Созданный за несколько лет до революции 1830-го механический печатный станок вызвал к жизни не просто волну – цунами книгоиздания. Революцией же порожденные новые французские (буквально «нувориши»), устав соревноваться, чей дворец роскошней а любовница обриллианченней, взялись выпускать газеты с журналами. А те нужно было чем-то наполнять. И тут Дюма и ему подобные успели снять свою пенку. И пенку преприличную.
Роман-фельетон – то есть, авантюрный роман, печатавшийся с продолжением в газетах и лишь после этого выходивший отдельной книгой, превратил многих беллетристов того времени из бесправных литературных поденщиков в кумиров читателей, диктующих издателям свои условия. Так СЮ заработал 100 тысяч франков на одних только «Парижских тайнах»… Впрочем, умирая, заботливый отец (все предки Сю были знаменитыми хирургами) оставил юноше миллионное состояние. Отчего у Эжена не было цели заработать – была проблема (а заодно и четкий план) как потратить…

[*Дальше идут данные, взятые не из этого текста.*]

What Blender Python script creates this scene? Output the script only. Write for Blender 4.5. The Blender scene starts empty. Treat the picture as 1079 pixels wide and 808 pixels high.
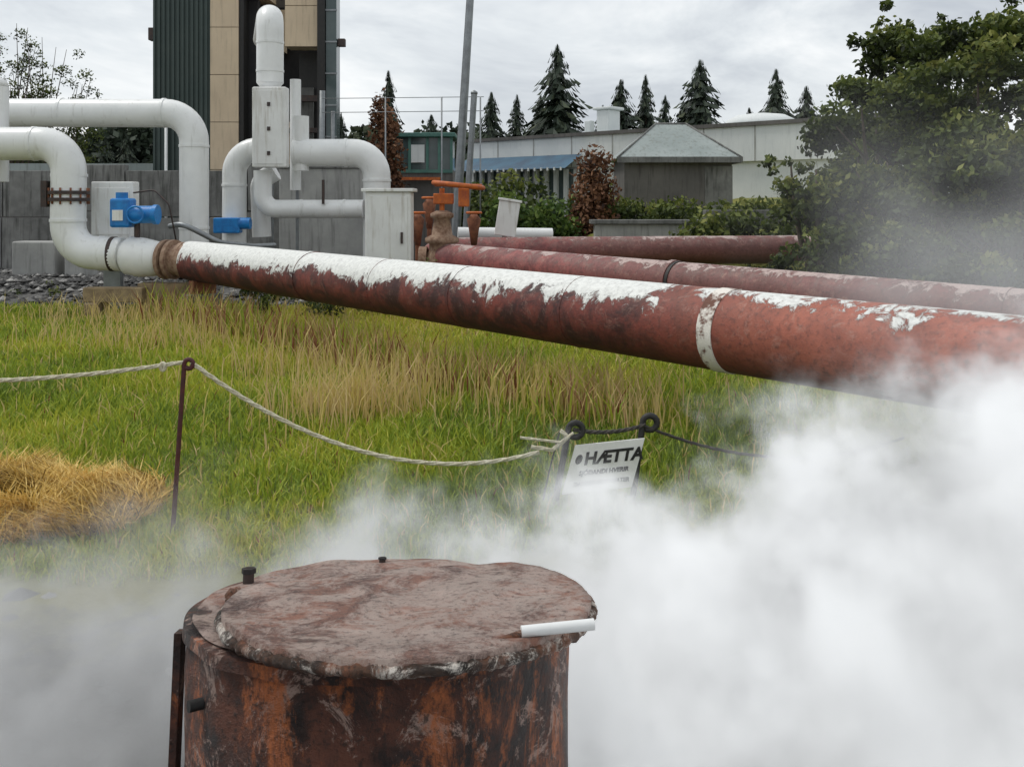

Но рядом с Дюма Сю, что называется, отдыхал…
На пике славы и успеха великий рассказчик был умопомрачительно богат, но и столь же расточителен. Только приснопамятный замок «Монте-Кристо» (по отзыву Бальзака – одно из самых прелестных безумств, которые когда-либо совершались) обошелся ему – тут у биографов вилка – от шестьсот тысяч до полутора миллионов.
И это притом, что чудо-дворец был построен на земле крестьянина, вставившего в контракт совершенно варварское условие: ежели ему придет вдруг в голову снова засеять поле, он потребует сноса замка и замок будет безропотно снесен!
Во что обходились Дюма знаменитые «пантагрюэлевы пиры», гости, не покидавшие «Монте-Кристо» неделями и бессчетные любовницы – этого, пожалуй, никто так и не сосчитал. Удивительней всего, что при этом патологический мот мог годами судиться с издателями за каждый су…
Это продолжалось, пока первая из его «султанш» (к тому времени наш герой окончательно запутался в женщинах) – актриска Ида Ферье не умудрилась женить на себе этого ловеласа. Зачем Дюма пошел с ней под венец, не понимал никто. Злые языки поговаривали, что ловкач, он женится вовсе не на Иде, а на обещанных ему ее покровителями месте бессменного секретаря Французской академии и министра народного просвещения. Разумеется, это были всего лишь слухи – дым от иллюзорного огня. Но так или иначе, Ида стала первой, если не единственной женщиной, превратившей в рогоносца самого Дюма. Эта шлюшка не скрывала, что предпочитает партнеров помоложе и побогаче, и уже через три года супруги принялись разводиться.